- Challenge
Skip the pictures, please, and write out exactly the lines from the opening of the data through the line containing "(.02,.03,.10), .1), sc_)".

- Provided data

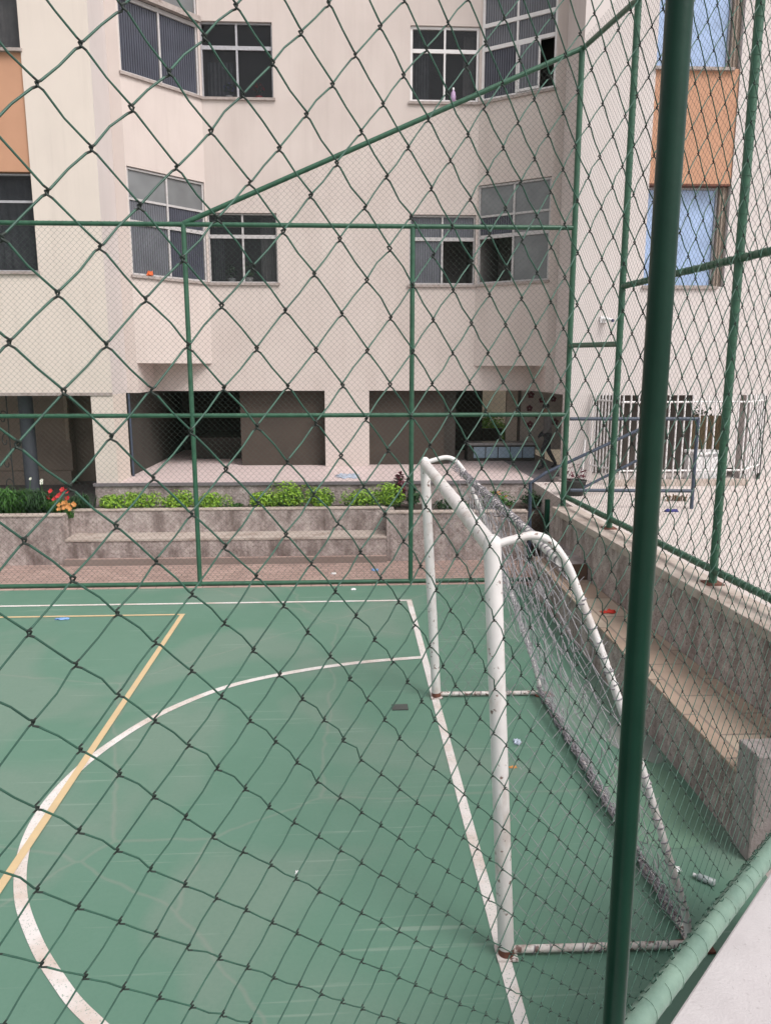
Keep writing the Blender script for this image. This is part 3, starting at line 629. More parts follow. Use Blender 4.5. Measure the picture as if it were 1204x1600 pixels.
# right wing interior behind the white fence
b = MB(); b.box(3.99, 5.95, 13.0, 13.08, 1.0, 2.366); b.build('board_wall', M['boards'], AB)
b = MB(); b.box(5.97, 6.9, 13.6, 13.7, 1.0, 1.95); b.build('yellow_wall', plain('yellow_render', (.62,.48,.30), .9), AB)
# rear court seen through the porch
bw = MB(); bw.box(1, 9, 20.5, 20.7, 0, 5); tag(bw.build('boundary_wall', plain('cream_render', (.62,.56,.44), .9)), 'cream boundary wall seen through the opening at the back of the porch', 'wall')

# small wall light / camera on the right wing
sc_ = empty('security_camera', (4.02, RY-.05, 3.55), 'small white security camera high on the right wing wall', 'camera')
b = MB(); b.box(3.98, 4.08, RY-.03, RY-.002, 3.50, 3.60); b.build('mount', M['white_box'], sc_)
b = MB(); b.tube([(4.03, RY-.03, 3.56), (4.12, RY-.16, 3.53)], .03, 12); bd = b.build('body', M['white_box'], sc_)
b = MB(); b.tube([(4.121, RY-.161, 3.5298), (4.135, RY-.18, 3.525)], .024, 12); b.build('lens', plain('dark_blue_lens', (.02,.03,.10), .1), sc_)

# ------------------------------------------------------------------ goal
G0, G1 = 3.2, 6.15; GX = .742
gl = empty('soccer_goal', (GX, (G0+G1)/2, 0), 'white metal soccer goal with chipped paint, rusty feet and a torn net', 'goal')
def gp(y, x, z): return (x, y, z)
topx = GX-.122
for y in (G0, G1):
    b = MB(); b.tube([(GX, y, .012), (topx, y, 2.045), (topx-.001, y, 2.075), (topx-.002, y, 2.088)], [.039, .039, .034, .018], 20); po = b.build('post', M['white_metal'], gl)
    b = MB(); b.box(GX-.05, GX+.05, y-.05, y+.05, .005, .014); b.build('base_plate', M['rust_white']).parent = po
    b = MB(); b.tube([(GX, y, .0145), (GX-.003, y, .05)], .0402, 16); b.build('rusty_collar', M['rust']).parent = po
b = MB(); b.tube([(topx+.004, G0+.03, 2.03), (topx+.004, G1-.03, 2.03)], .039, 20); b.build('crossbar', M['white_metal'], gl)
side = [(topx+.03,2.05),(.72,2.07),(.80,2.085),(.87,2.06),(.93,1.99),(.97,1.92),(1.02,1.80),(1.13,1.54),(1.24,1.26),(1.355,.955),(1.51,.50),(1.60,.24),(1.645,.05)]
for y in (G0, G1):
    b = MB(); b.tube([(x, y, z) for x, z in smooth_pts(side, 4)], .0185, 14); b.build('side_tube', M['white_metal'], gl)
    b = MB(); b.tube([(GX+.03, y, .032), (1.66, y, .024)], .0185, 12); b.build('ground_bar', M['rust_white'], gl)
    b = MB(); b.box(1.60, 1.76, y-.045, y+.045, .003, .014); b.build('foot_plate', M['rust'], gl)
b = MB(); b.tube([(.925, G0, 1.965), (.925, G1, 1.965)], .022, 14); b.build('back_top_bar', M['white_metal'], gl)
b = MB(); b.tube([(1.655, G0, .026), (1.655, G1, .026)], .0195, 12); b.build('back_ground_bar', M['rust_white'], gl)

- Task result
Keep writing the Blender script for this image. This is part 3, starting at line 629. More parts follow. Use Blender 4.5. Measure the picture as if it were 1204x1600 pixels.
# right wing interior behind the white fence
b = MB(); b.box(3.99, 5.95, 13.0, 13.08, 1.0, 2.366); b.build('board_wall', M['boards'], AB)
b = MB(); b.box(5.97, 6.9, 13.6, 13.7, 1.0, 1.95); b.build('yellow_wall', plain('yellow_render', (.62,.48,.30), .9), AB)
# rear court seen through the porch
bw = MB(); bw.box(1, 9, 20.5, 20.7, 0, 5); tag(bw.build('boundary_wall', plain('cream_render', (.62,.56,.44), .9)), 'cream boundary wall seen through the opening at the back of the porch', 'wall')

# small wall light / camera on the right wing
sc_ = empty('security_camera', (4.02, RY-.05, 3.55), 'small white security camera high on the right wing wall', 'camera')
b = MB(); b.box(3.98, 4.08, RY-.03, RY-.002, 3.50, 3.60); b.build('mount', M['white_box'], sc_)
b = MB(); b.tube([(4.03, RY-.03, 3.56), (4.12, RY-.16, 3.53)], .03, 12); bd = b.build('body', M['white_box'], sc_)
b = MB(); b.tube([(4.121, RY-.161, 3.5298), (4.135, RY-.18, 3.525)], .024, 12); b.build('lens', plain('dark_blue_lens', (.02,.03,.10), .1), sc_)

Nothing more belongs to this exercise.